Cuando nace un niño, corresponde felicitar especialmente a la madre. Por eso, esta noche corresponde, junto con la alabanza agradecida dirigida al Dios Trino, emplearnos en el elogio de la Virgen santísima. En la meditación junto al pesebre le dedicamos una mirada afectuosa, nuestra admiración y gratitud, nuestra plegaria. Como el ángel de la anunciación le decimos que se alegre y nos dé parte en su alegría. Nos encomendamos a María para pedirle nos haga partícipes de su amor al Señor, de su disponibilidad a la gracia, de su total consagración a la obra de Dios.
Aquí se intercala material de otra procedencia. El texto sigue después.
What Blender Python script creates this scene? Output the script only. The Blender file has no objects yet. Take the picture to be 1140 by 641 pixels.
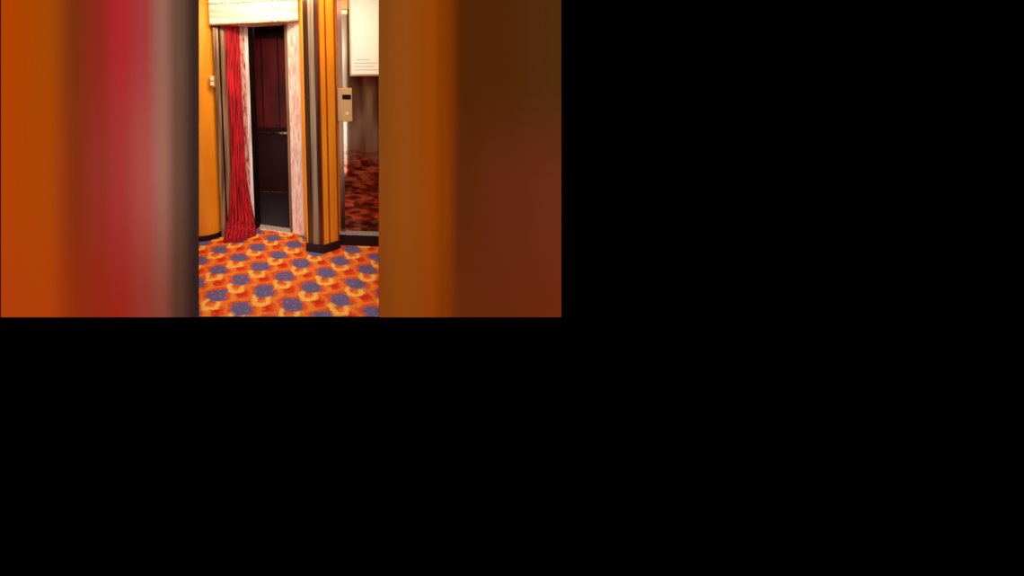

A ella hemos de pedirle consiga para este mundo descaminado y turbulento el don de la paz verdadera, en la sobriedad, la justicia y la piedad. Se lo podemos decir silenciosamente, con el deseo del corazón, con nuestras propias palabras o con la sencilla y entrañable cantilena del avemaría. Ahora yo le hablaré a María, en nombre de todos, con unas pocas líneas del antiquísimo himno griego Akáthistos: Venerando tu parto, todos nosotros te cantamos, Madre de Dios, como templo viviente, porque habitando en tu seno, el Señor que sostiene en su mano todas las cosas, te santificó, te glorificó y enseñó a todos a aclamarte: Ave, morada de Dios el Verbo; ave, Santa la más grande entre los santos; ave, arca dorada del Espíritu; ave, tesoro inagotable de vida. Ave, con tu ayuda se alzan trofeos; ave, tu fuerza aterra a los enemigos, ave, curación de mi carne, ave, salvación de mi alma. Ave, Virgen y Esposa.